Northrop Grumman’s Combat Electronic Environment Simulator (CEESIM) has been tapped to support a new Enhanced Weapons Lab.
CEESIM will provide the lab with high-fidelity radio-frequency simulations designed to stress-test weapons, mission systems, and survivability suites under conditions that mirror real combat.
Rather than relying on open-air ranges that cannot reproduce dense threat environments, the system generates controlled, repeatable radio frequency (RF) scenarios that help engineers validate how aircraft sensors and electronic warfare processors respond to modern and emerging threats.
James Conroy, Northrop Grumman’s vice president for targeting and survivability, framed the selection as a crucial step for future survivability work. “Spectrum superiority begins in the lab with CEESIM,” he said, adding that accurate threat modeling accelerates improvements across fifth-generation platforms.
Northrop Grumman emphasized that CEESIM’s modular design — with standard and compact variants — allows customers to tailor configurations to different requirements and lab footprints.
The company has provided RF-simulation support to Lockheed Martin since the earliest phase of fifth-generation fighter development, supplying systems used by both US and international fleets.
Global Electronic Warfare Simulation Technology
Recent US efforts in electronic warfare simulation and testing have focused on creating realistic, high-fidelity environments for developing next-generation systems.
In August 2025, the Defense Advanced Research Projects Agency unveiled the Digital RF Battlespace Emulator, described as the “world’s largest real-time electronic warfare (EW) test range.”

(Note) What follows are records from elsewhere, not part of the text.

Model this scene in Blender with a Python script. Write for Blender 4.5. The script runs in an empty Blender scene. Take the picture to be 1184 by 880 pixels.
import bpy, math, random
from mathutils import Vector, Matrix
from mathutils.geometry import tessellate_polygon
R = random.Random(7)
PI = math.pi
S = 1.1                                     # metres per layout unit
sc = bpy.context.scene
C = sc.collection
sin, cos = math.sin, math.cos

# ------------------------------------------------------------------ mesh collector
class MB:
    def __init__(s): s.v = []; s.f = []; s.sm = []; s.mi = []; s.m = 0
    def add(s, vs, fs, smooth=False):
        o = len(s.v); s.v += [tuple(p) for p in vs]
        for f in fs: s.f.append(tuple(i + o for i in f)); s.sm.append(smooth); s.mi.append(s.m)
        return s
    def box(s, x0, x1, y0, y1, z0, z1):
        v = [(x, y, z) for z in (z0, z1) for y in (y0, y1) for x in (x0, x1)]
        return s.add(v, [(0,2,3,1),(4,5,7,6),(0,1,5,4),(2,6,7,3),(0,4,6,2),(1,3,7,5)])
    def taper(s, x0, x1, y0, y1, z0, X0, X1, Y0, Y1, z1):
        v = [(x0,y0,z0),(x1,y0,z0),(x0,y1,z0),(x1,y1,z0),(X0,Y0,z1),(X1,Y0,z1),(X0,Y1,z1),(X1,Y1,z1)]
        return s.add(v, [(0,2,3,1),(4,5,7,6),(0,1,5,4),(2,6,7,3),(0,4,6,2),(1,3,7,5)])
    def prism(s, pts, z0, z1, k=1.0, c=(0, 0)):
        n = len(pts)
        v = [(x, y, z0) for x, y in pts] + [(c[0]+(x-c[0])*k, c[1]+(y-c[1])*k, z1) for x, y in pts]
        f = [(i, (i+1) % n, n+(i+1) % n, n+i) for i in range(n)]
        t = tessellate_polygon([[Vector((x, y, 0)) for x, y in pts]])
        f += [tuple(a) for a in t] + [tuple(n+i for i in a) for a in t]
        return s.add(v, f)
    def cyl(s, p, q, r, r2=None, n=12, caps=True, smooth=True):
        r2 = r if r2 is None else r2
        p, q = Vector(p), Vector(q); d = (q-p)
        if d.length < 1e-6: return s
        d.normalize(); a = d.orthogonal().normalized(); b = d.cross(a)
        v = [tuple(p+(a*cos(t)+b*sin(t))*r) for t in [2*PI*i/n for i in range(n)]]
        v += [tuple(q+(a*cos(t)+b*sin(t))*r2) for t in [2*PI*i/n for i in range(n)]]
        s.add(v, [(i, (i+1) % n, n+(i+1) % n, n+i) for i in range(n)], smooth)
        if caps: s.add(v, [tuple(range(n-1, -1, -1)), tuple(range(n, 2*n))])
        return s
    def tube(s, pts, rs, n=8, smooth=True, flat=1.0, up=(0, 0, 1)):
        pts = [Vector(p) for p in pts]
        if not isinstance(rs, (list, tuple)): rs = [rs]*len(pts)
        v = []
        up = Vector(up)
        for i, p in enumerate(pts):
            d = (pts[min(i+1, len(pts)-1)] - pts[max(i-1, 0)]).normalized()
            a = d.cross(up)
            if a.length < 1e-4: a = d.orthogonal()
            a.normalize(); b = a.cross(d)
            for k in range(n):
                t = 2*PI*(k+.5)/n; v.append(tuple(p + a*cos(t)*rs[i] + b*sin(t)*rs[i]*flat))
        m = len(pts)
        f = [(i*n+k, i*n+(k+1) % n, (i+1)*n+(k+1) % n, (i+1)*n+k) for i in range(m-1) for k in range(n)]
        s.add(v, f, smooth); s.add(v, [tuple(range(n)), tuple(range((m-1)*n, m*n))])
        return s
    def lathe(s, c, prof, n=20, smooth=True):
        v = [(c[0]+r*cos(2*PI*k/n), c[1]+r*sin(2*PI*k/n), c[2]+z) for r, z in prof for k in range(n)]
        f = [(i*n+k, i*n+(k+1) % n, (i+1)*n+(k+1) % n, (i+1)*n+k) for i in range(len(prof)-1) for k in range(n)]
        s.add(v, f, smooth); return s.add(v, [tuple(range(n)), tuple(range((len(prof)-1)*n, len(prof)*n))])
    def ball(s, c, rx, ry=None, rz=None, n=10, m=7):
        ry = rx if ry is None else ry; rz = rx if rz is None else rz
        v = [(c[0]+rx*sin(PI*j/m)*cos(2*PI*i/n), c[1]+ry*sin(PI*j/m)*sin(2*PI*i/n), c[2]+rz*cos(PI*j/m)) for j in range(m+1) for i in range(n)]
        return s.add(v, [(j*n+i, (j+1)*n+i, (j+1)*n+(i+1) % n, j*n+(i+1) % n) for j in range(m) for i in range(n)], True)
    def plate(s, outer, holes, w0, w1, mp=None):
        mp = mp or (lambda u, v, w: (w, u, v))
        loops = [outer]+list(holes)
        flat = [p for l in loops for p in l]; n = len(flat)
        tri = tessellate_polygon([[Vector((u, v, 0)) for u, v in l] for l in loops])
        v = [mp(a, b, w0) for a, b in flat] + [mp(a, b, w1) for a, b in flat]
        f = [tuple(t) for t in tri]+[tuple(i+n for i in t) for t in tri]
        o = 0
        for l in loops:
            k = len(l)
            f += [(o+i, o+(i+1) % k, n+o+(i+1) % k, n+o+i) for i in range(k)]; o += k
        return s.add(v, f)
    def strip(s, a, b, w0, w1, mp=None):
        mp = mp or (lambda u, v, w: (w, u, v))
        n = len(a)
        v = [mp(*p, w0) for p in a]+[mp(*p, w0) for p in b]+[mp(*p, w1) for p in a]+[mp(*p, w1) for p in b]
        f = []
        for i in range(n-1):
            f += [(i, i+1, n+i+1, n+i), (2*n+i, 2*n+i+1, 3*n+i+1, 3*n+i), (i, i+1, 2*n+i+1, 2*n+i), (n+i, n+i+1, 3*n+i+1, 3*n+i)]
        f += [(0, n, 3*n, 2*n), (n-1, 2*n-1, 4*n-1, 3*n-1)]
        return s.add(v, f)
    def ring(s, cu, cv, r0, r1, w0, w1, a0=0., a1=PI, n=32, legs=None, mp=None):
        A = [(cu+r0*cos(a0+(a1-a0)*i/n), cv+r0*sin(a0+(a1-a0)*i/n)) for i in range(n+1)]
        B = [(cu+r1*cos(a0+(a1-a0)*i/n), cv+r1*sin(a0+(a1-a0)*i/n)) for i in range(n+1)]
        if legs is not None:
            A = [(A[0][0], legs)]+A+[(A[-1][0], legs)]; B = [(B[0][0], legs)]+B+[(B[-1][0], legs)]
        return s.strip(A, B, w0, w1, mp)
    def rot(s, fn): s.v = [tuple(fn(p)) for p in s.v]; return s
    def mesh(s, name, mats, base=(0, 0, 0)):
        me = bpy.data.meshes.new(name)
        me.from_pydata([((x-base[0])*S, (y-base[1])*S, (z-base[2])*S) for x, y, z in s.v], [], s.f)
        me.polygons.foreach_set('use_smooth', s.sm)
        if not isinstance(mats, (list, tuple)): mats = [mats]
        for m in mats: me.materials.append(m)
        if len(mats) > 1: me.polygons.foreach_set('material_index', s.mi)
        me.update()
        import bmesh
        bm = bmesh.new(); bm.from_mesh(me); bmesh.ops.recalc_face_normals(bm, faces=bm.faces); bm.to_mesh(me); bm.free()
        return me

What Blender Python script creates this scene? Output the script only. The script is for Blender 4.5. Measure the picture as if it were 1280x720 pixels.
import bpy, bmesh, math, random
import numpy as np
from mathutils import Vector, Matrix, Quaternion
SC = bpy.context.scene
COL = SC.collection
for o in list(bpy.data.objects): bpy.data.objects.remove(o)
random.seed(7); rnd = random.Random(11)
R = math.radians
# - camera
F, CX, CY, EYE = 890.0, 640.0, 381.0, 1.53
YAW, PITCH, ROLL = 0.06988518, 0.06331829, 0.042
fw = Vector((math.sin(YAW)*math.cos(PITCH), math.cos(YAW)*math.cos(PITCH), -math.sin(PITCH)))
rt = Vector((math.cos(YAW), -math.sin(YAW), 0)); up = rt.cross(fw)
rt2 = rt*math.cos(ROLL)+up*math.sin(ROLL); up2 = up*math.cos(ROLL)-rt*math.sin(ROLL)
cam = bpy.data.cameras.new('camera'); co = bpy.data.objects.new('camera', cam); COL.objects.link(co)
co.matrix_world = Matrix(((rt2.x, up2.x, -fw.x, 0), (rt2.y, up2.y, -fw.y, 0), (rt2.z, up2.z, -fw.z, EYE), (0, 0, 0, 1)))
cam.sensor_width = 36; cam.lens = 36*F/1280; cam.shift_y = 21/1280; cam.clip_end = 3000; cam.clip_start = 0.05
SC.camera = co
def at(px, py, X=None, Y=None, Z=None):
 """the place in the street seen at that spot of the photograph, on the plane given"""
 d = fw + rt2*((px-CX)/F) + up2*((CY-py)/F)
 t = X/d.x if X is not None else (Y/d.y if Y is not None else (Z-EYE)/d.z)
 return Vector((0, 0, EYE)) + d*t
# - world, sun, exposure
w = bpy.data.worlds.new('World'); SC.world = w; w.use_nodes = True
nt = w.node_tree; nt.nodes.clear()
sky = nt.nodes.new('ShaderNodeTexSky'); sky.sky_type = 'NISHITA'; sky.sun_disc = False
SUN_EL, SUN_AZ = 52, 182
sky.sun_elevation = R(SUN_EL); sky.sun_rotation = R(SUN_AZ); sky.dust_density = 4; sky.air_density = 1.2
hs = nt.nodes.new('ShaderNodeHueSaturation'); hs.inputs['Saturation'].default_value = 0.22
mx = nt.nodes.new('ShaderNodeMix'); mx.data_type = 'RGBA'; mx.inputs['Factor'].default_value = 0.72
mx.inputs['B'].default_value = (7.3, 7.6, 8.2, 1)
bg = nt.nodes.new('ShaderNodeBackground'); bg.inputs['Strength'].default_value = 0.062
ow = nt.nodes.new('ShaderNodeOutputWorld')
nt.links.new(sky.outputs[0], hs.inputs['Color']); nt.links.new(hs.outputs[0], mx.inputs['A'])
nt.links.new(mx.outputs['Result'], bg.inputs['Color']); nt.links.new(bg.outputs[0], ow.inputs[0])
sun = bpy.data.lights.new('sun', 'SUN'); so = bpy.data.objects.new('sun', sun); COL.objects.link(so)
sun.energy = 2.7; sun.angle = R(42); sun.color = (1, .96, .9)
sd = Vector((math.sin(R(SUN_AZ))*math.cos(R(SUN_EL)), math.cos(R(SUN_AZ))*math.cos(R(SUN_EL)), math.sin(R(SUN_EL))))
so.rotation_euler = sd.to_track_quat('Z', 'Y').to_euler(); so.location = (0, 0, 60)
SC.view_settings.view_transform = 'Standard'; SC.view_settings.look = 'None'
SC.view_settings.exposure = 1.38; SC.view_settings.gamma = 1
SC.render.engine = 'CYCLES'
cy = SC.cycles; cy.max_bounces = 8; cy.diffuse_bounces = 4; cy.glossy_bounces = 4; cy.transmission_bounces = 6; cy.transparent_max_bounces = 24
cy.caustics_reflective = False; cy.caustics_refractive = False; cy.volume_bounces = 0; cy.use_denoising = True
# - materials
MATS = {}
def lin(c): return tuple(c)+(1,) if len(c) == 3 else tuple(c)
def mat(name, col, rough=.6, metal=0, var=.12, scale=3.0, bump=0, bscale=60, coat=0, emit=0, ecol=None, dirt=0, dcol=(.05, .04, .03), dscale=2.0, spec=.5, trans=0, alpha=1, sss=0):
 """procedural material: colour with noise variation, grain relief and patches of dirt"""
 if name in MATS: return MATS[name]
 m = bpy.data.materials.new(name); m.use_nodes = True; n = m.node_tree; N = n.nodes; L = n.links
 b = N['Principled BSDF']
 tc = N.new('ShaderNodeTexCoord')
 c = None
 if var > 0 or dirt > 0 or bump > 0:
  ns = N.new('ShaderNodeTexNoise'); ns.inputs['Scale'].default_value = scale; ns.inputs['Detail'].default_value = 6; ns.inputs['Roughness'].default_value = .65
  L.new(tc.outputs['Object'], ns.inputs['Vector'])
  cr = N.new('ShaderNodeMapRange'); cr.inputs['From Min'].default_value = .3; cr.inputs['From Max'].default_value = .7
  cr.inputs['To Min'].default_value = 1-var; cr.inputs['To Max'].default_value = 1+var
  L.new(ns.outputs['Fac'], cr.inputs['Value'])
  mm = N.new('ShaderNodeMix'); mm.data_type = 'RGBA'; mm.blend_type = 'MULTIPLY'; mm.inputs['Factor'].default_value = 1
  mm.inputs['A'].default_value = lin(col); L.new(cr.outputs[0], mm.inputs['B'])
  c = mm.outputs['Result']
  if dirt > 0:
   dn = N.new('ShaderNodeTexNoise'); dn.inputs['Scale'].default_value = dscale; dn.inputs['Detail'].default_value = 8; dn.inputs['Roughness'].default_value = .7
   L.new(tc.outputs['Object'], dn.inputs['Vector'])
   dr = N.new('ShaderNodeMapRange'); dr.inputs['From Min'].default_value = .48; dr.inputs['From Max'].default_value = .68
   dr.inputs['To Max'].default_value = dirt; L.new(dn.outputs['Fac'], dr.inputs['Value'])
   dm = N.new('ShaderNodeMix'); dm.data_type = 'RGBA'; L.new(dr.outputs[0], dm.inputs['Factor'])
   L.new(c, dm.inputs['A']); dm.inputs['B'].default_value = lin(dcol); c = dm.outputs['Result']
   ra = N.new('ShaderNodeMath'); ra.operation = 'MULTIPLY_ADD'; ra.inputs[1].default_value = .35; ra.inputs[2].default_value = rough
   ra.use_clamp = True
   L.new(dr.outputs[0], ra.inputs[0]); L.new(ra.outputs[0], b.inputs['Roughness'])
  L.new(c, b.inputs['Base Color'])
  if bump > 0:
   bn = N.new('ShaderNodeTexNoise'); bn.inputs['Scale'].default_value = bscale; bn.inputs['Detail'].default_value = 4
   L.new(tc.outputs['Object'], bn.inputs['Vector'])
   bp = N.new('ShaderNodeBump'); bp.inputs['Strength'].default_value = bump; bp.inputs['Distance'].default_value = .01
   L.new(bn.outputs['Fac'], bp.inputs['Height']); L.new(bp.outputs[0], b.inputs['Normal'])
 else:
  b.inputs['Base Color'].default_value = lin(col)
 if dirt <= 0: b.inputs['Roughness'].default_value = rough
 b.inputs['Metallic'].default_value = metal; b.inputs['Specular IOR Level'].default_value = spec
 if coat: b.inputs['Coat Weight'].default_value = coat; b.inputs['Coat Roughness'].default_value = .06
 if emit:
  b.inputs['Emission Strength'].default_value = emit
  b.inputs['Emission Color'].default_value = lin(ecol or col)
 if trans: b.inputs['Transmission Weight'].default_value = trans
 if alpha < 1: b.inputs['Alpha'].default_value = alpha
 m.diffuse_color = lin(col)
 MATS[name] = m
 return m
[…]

The system can simulate complex electromagnetic environments using software-defined models and high-performance computing, allowing developers to test advanced RF and EW capabilities without relying on live ranges.
In late 2024, L3Harris demonstrated its Distributed Spectrum Collaboration and Operations EW architecture. The system collected radio frequency data and streamed it in real time for analysis, illustrating how distributed, networked EW sensors can operate together to detect and respond to threats across multiple domains.